## RECORDS FOR THE TASK
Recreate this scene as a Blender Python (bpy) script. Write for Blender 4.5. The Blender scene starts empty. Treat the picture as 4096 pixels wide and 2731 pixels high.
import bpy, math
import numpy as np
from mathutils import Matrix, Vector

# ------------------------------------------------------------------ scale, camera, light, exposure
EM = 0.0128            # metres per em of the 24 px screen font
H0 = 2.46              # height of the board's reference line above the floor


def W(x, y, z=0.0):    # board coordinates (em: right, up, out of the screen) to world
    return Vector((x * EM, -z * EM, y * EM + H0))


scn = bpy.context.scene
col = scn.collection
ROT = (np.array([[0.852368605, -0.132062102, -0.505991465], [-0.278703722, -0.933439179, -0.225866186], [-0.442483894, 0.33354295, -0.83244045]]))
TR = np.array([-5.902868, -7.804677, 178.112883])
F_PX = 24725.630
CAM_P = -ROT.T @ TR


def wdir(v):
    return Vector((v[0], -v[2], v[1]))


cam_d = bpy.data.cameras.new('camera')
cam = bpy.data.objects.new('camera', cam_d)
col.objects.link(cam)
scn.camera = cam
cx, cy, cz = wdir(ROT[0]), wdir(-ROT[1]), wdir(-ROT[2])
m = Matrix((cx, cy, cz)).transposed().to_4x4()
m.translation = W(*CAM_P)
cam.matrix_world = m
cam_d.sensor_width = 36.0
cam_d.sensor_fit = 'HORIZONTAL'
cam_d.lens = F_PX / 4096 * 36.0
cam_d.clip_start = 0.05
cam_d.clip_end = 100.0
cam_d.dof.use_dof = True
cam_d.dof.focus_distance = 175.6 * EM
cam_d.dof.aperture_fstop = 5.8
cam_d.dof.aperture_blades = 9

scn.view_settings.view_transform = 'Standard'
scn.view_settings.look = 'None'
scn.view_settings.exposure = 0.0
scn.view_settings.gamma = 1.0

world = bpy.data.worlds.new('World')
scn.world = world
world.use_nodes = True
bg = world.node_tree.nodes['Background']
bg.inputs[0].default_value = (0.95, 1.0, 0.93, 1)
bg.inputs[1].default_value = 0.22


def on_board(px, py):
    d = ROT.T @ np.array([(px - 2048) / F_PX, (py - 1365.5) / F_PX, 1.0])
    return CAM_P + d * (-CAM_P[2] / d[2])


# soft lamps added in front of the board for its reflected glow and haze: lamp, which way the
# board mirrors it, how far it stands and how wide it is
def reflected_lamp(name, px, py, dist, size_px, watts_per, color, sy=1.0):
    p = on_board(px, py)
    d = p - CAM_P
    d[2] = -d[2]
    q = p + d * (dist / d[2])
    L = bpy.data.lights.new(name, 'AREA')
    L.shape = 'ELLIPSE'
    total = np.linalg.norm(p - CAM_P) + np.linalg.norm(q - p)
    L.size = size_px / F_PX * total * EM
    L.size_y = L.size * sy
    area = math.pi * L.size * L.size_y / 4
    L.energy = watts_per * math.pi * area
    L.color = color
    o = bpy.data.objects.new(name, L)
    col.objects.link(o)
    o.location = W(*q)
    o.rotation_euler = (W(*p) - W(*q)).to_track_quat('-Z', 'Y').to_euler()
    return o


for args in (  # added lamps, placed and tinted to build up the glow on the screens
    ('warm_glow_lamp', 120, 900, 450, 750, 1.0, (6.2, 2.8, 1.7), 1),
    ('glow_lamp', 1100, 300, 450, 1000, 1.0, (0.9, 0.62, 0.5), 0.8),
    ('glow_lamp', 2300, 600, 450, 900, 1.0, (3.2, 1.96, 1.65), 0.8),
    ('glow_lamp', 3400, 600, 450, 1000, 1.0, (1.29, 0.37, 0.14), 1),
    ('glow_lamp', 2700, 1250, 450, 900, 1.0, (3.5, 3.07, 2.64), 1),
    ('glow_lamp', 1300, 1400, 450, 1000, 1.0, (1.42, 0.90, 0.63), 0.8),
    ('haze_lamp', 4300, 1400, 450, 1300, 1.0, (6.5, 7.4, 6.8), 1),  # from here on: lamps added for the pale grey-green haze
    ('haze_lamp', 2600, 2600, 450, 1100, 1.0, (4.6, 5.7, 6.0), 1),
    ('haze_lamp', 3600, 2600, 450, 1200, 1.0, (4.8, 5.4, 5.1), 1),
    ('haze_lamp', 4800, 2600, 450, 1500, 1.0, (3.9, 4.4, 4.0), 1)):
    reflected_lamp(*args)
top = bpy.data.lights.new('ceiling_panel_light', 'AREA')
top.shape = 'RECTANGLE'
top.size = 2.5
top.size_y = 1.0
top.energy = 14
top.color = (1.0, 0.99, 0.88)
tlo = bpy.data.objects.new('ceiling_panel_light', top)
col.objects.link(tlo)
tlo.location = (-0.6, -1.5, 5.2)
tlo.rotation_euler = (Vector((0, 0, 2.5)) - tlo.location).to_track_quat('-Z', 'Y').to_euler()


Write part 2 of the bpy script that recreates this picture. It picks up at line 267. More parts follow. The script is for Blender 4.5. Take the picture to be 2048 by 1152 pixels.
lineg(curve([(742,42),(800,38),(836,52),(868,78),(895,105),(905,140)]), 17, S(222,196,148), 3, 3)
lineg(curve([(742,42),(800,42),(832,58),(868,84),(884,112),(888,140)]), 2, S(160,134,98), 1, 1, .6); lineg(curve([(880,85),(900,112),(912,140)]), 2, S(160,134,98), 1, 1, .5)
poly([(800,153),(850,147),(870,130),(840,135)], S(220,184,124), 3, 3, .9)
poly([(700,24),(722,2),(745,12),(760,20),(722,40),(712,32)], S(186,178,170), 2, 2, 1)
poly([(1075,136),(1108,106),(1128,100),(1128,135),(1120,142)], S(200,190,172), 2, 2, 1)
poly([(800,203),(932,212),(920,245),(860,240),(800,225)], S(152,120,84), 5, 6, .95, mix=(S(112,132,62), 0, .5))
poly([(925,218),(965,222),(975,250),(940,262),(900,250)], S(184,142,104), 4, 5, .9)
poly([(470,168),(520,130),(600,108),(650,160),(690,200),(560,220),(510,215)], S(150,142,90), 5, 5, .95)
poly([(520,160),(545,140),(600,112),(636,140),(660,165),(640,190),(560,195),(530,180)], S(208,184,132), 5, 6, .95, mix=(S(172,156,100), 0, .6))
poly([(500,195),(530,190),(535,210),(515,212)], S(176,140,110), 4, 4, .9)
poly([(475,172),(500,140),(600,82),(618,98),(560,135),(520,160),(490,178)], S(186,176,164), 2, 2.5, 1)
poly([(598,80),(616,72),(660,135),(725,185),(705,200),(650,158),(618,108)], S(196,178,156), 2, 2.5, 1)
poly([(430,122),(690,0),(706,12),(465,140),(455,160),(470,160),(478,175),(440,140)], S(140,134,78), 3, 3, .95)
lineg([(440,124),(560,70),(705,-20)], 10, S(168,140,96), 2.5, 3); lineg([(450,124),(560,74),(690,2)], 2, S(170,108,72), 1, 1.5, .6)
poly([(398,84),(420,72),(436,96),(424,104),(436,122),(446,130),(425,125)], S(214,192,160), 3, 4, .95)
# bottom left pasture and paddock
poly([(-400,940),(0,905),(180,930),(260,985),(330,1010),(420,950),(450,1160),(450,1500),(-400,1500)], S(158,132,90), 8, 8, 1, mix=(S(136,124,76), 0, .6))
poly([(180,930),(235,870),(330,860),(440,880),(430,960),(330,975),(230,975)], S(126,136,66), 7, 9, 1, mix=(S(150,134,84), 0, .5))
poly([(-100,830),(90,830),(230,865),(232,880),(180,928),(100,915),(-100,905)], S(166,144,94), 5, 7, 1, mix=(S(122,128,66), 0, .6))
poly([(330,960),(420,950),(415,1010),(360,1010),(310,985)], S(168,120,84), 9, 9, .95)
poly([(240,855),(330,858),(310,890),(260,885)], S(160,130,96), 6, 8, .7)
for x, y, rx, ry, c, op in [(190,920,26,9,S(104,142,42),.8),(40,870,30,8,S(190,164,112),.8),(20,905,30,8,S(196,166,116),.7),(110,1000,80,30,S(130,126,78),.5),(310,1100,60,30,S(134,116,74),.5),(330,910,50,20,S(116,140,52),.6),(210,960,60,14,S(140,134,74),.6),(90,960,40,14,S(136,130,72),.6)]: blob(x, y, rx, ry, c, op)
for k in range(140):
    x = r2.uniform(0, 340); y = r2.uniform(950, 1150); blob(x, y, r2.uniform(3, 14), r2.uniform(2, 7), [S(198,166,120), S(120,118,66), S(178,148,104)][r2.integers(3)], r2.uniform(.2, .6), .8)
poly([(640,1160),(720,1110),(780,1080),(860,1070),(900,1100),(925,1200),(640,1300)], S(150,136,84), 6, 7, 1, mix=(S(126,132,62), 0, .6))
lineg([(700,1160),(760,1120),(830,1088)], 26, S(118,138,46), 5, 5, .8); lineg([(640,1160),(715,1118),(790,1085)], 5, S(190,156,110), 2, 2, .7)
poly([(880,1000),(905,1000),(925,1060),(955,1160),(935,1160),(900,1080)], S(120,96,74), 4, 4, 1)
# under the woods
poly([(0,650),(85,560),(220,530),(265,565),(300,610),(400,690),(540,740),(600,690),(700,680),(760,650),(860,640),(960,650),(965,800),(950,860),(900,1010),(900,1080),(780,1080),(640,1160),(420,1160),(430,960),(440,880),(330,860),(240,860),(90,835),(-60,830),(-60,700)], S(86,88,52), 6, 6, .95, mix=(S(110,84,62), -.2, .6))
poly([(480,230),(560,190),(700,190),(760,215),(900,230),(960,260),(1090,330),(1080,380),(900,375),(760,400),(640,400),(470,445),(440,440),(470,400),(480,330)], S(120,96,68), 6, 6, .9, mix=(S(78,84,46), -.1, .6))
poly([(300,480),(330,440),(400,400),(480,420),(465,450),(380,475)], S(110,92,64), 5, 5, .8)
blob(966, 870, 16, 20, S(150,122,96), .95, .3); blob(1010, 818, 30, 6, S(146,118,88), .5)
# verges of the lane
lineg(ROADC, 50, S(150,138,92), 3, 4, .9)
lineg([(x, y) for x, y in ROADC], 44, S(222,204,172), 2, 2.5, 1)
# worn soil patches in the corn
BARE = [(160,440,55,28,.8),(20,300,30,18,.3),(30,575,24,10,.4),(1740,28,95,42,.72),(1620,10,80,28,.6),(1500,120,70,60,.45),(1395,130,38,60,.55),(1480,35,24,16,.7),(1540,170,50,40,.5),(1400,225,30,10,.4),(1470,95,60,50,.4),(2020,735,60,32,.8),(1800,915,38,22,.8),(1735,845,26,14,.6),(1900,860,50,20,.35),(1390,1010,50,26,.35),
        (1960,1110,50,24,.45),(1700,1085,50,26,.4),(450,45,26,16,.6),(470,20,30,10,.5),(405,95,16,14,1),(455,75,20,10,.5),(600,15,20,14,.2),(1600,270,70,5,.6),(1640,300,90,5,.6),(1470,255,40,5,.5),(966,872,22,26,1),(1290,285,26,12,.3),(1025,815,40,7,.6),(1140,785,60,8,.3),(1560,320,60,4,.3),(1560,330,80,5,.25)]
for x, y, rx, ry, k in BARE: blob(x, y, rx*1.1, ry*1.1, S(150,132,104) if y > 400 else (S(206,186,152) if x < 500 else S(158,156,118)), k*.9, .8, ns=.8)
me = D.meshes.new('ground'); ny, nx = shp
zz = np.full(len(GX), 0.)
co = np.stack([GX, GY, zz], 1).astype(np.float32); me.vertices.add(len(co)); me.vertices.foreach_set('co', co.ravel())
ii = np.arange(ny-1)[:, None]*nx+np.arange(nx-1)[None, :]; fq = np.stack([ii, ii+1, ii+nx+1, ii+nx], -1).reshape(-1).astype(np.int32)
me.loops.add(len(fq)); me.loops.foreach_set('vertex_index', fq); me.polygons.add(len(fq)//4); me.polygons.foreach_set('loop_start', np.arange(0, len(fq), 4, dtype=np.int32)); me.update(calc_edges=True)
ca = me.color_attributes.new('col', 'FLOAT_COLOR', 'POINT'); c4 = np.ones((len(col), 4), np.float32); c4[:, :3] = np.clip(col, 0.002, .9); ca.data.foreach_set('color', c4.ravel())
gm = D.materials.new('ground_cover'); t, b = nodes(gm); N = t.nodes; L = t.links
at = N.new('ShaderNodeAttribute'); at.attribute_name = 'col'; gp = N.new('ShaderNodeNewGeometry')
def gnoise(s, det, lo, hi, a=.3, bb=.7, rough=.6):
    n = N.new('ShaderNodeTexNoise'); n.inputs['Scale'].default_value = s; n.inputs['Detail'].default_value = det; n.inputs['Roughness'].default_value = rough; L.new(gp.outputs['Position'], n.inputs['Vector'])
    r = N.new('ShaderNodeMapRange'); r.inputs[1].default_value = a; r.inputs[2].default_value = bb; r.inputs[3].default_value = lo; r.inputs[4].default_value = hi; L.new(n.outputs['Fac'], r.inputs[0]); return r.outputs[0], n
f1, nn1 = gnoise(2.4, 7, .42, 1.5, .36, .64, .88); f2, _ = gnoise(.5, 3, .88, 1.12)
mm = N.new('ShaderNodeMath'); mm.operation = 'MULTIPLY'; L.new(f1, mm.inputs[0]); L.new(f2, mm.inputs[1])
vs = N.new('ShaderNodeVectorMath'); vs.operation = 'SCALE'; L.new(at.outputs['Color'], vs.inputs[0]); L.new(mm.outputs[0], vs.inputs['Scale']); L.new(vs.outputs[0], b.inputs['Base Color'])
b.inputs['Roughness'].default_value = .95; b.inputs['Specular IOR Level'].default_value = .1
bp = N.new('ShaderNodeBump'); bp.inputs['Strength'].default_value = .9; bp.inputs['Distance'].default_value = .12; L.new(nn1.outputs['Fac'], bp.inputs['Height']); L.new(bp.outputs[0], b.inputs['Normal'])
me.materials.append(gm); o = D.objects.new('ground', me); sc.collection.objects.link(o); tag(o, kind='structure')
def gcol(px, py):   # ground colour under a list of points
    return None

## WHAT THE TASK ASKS
From the top of the listing above, restate each line word for word up to and including the line with "return Vector((v[0], -v[2], v[1]))"; add nothing else.

## EXERCISE ANSWER
Recreate this scene as a Blender Python (bpy) script. Write for Blender 4.5. The Blender scene starts empty. Treat the picture as 4096 pixels wide and 2731 pixels high.
import bpy, math
import numpy as np
from mathutils import Matrix, Vector

# ------------------------------------------------------------------ scale, camera, light, exposure
EM = 0.0128            # metres per em of the 24 px screen font
H0 = 2.46              # height of the board's reference line above the floor


def W(x, y, z=0.0):    # board coordinates (em: right, up, out of the screen) to world
    return Vector((x * EM, -z * EM, y * EM + H0))


scn = bpy.context.scene
col = scn.collection
ROT = (np.array([[0.852368605, -0.132062102, -0.505991465], [-0.278703722, -0.933439179, -0.225866186], [-0.442483894, 0.33354295, -0.83244045]]))
TR = np.array([-5.902868, -7.804677, 178.112883])
F_PX = 24725.630
CAM_P = -ROT.T @ TR


def wdir(v):
    return Vector((v[0], -v[2], v[1]))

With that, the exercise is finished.